Macquarie University suppressing opposition to job cuts
Record levels of staff and student opposition are boiling over at Macquarie University
Students have occupied the University Chancellery, the NTEU voted to unanimously oppose a round of job cuts and hundreds took to Wally’s Walk this afternoon.
It hasn’t been a typical few weeks at Macquarie University. Record-level student and staff dissatisfaction is threatening to spill over.
Momentum is gathering against the proposed dissolution of the Faculty of Human Sciences after campus security removed posters advertising a “No to Job Cuts” rally from student notice boards yesterday.
Four departments — Psychology, Linguistics, Educational Studies and Cognitive Science — will be redistributed to other faculties under new proposals which came with limited student or staff consultation.
“We are considering the changes to the faculty structures because we are operating in a challenging external environment,” said Vice-Chancellor Bruce Dowton in an email to affected students which hit inboxes during the final weeks of the semester.
University management has justified the restructure by pointing to budgeting needs worsened by an enrolment shortfall in 2020.
With more than 400 staff affected, many have called for greater financial transparency in the wake of a freeze on hiring and the renewal of fixed term contracts.
In a video taken by Linguistics student Caitlin Callinan, campus security staff are seen taking down and ripping posters advertising a rally against the job cuts, mirroring the actions of university staff at UNSW and Sydney University earlier in the year.
“[The University] didn’t approve you putting posters on notice boards,” a member of campus security said to student activists. “If you want to put anything, you have to get approval.”
“My instructions were to remove the posters that you saw me remove.”

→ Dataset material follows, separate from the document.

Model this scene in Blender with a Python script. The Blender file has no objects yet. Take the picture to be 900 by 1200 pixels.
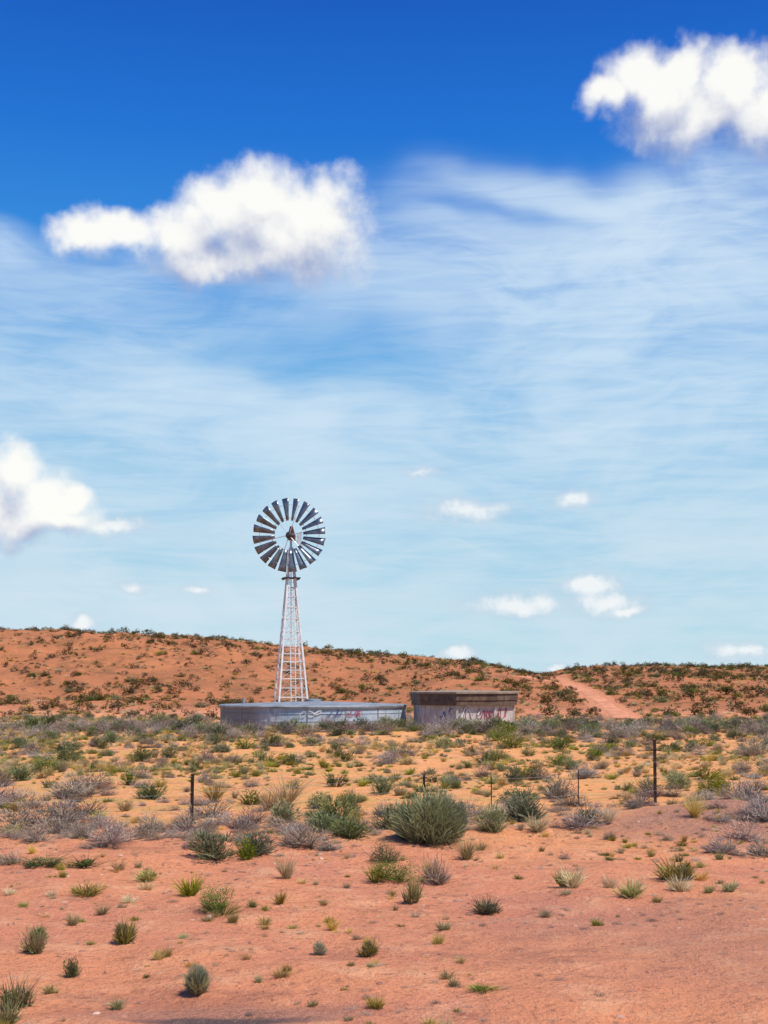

Campus security staff did not, however, remove any of the other posters on the student notice board.
“Macquarie University is committed to freedom of speech and the right of members of our community to protest in a safe and respectful manner,” said an official university spokesperson.
They declined to clarify whether university rules actually require all posters to be approved.
There has yet to be any change to the delivery of any units, courses, lectures or tutorials. But this has not stymied the sense of uncertainty facing students and more than 400 staff in the faculty.
“This is another disgusting attack on Macquarie University students and staff by this out of touch Vice-Chancellor,” said student Nick Haughain.
“Macquarie has one of the highest student-to-staff ratios in Australia and this move will cut staff jobs and force human sciences students into an already overcrowded sciences faculty.”
The National Tertiary Education Union (NTEU) branch at Macquarie University scrambled last week, with over 200 staff unanimously voting to oppose job cuts and further restructuring.
If the move goes ahead, there will be spill-over impacts including work intensification for staff across the University.
According to Acting NTEU Branch President Cathy Rytmeister, 60 professional staff at the faculty-level are on the chopping block. Of them, 90% are women.
The mood of staff in the Faculty is “bewildered, angry, sad and appalled,” said Rytmeister, “both staff and students were appalled with management’s instructions to security staff to pull down the posters advertising the rally.”
“It is suppression of political expression.”
The NTEU is mobilising against the proposals, with a petition demanding an all-staff town hall meeting with Vice-Chancellor Dowton attracting close to 1500 signatures and a rally taking place on Wally’s Walk today.
The University has also been put on notice that its decision to go ahead with several academic redundancies will be disputed under the enterprise bargaining agreement.
Macquarie University was a hotbed of radical student activism in the 1970s and 1980s with students fighting for queer rights and joining the Vietnam Moratorium movement.
But in recent years, that activism has waned on campus. The old Students’ Representative Assocation (MUSRA) was shut down by an alliance of the University and Young Liberals in 2013. And now, the University has a hand of influence in student organisations.
Two years ago, Macquarie’s student magazine, Grapeshot, was censored by the University when it attempted to publish articles critical of its response to sexual assault and harassment.
“One of the reasons I chose to study at Macquarie University was because I loved the concept of a Faculty of Human Sciences,” wrote one of the people who signed the near 1500-strong petition.
For now, the Faculty may not live to its 60th birthday in 2024.